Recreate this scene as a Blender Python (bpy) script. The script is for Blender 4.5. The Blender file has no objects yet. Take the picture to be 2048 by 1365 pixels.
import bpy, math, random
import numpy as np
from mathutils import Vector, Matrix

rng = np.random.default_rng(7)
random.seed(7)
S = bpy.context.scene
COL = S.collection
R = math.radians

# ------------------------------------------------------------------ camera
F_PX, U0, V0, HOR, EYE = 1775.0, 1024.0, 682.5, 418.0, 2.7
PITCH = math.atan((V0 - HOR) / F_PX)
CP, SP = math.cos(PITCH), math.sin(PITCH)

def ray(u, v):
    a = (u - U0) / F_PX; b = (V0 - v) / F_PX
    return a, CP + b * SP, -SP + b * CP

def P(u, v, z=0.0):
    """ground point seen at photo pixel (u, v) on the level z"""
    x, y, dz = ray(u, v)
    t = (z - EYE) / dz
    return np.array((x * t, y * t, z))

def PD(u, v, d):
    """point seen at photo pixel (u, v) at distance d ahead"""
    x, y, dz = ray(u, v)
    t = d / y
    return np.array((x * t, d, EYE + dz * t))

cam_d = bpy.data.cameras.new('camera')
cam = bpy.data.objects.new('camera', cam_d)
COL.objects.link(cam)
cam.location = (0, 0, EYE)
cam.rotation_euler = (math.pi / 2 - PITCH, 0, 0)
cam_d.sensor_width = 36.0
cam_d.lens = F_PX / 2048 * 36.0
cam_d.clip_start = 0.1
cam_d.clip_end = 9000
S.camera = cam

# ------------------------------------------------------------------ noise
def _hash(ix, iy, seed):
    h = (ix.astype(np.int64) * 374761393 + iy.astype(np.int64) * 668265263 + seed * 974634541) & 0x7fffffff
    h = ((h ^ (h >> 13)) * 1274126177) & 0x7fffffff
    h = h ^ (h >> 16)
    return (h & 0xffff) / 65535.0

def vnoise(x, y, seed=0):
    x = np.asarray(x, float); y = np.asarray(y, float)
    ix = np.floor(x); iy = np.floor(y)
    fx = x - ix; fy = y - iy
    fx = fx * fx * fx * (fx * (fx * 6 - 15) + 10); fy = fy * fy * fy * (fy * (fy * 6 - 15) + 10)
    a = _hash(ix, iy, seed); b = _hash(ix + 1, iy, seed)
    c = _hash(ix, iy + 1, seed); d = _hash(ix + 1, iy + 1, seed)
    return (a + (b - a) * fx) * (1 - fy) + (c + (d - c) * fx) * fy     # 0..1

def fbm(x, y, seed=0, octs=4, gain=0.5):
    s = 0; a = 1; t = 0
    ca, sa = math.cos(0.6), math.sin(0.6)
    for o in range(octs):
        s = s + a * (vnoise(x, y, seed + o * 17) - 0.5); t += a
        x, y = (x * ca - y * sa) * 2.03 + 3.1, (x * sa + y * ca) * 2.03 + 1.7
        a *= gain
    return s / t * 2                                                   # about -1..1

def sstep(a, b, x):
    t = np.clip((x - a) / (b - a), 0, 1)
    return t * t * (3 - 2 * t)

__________

Task details
Reproduce the data, keeping every line exactly the same.

Completed exercise
Recreate this scene as a Blender Python (bpy) script. The script is for Blender 4.5. The Blender file has no objects yet. Take the picture to be 2048 by 1365 pixels.
import bpy, math, random
import numpy as np
from mathutils import Vector, Matrix

rng = np.random.default_rng(7)
random.seed(7)
S = bpy.context.scene
COL = S.collection
R = math.radians

# ------------------------------------------------------------------ camera
F_PX, U0, V0, HOR, EYE = 1775.0, 1024.0, 682.5, 418.0, 2.7
PITCH = math.atan((V0 - HOR) / F_PX)
CP, SP = math.cos(PITCH), math.sin(PITCH)

def ray(u, v):
    a = (u - U0) / F_PX; b = (V0 - v) / F_PX
    return a, CP + b * SP, -SP + b * CP

def P(u, v, z=0.0):
    """ground point seen at photo pixel (u, v) on the level z"""
    x, y, dz = ray(u, v)
    t = (z - EYE) / dz
    return np.array((x * t, y * t, z))

def PD(u, v, d):
    """point seen at photo pixel (u, v) at distance d ahead"""
    x, y, dz = ray(u, v)
    t = d / y
    return np.array((x * t, d, EYE + dz * t))

cam_d = bpy.data.cameras.new('camera')
cam = bpy.data.objects.new('camera', cam_d)
COL.objects.link(cam)
cam.location = (0, 0, EYE)
cam.rotation_euler = (math.pi / 2 - PITCH, 0, 0)
cam_d.sensor_width = 36.0
cam_d.lens = F_PX / 2048 * 36.0
cam_d.clip_start = 0.1
cam_d.clip_end = 9000
S.camera = cam

# ------------------------------------------------------------------ noise
def _hash(ix, iy, seed):
    h = (ix.astype(np.int64) * 374761393 + iy.astype(np.int64) * 668265263 + seed * 974634541) & 0x7fffffff
    h = ((h ^ (h >> 13)) * 1274126177) & 0x7fffffff
    h = h ^ (h >> 16)
    return (h & 0xffff) / 65535.0

def vnoise(x, y, seed=0):
    x = np.asarray(x, float); y = np.asarray(y, float)
    ix = np.floor(x); iy = np.floor(y)
    fx = x - ix; fy = y - iy
    fx = fx * fx * fx * (fx * (fx * 6 - 15) + 10); fy = fy * fy * fy * (fy * (fy * 6 - 15) + 10)
    a = _hash(ix, iy, seed); b = _hash(ix + 1, iy, seed)
    c = _hash(ix, iy + 1, seed); d = _hash(ix + 1, iy + 1, seed)
    return (a + (b - a) * fx) * (1 - fy) + (c + (d - c) * fx) * fy     # 0..1

def fbm(x, y, seed=0, octs=4, gain=0.5):
    s = 0; a = 1; t = 0
    ca, sa = math.cos(0.6), math.sin(0.6)
    for o in range(octs):
        s = s + a * (vnoise(x, y, seed + o * 17) - 0.5); t += a
        x, y = (x * ca - y * sa) * 2.03 + 3.1, (x * sa + y * ca) * 2.03 + 1.7
        a *= gain
    return s / t * 2                                                   # about -1..1

def sstep(a, b, x):
    t = np.clip((x - a) / (b - a), 0, 1)
    return t * t * (3 - 2 * t)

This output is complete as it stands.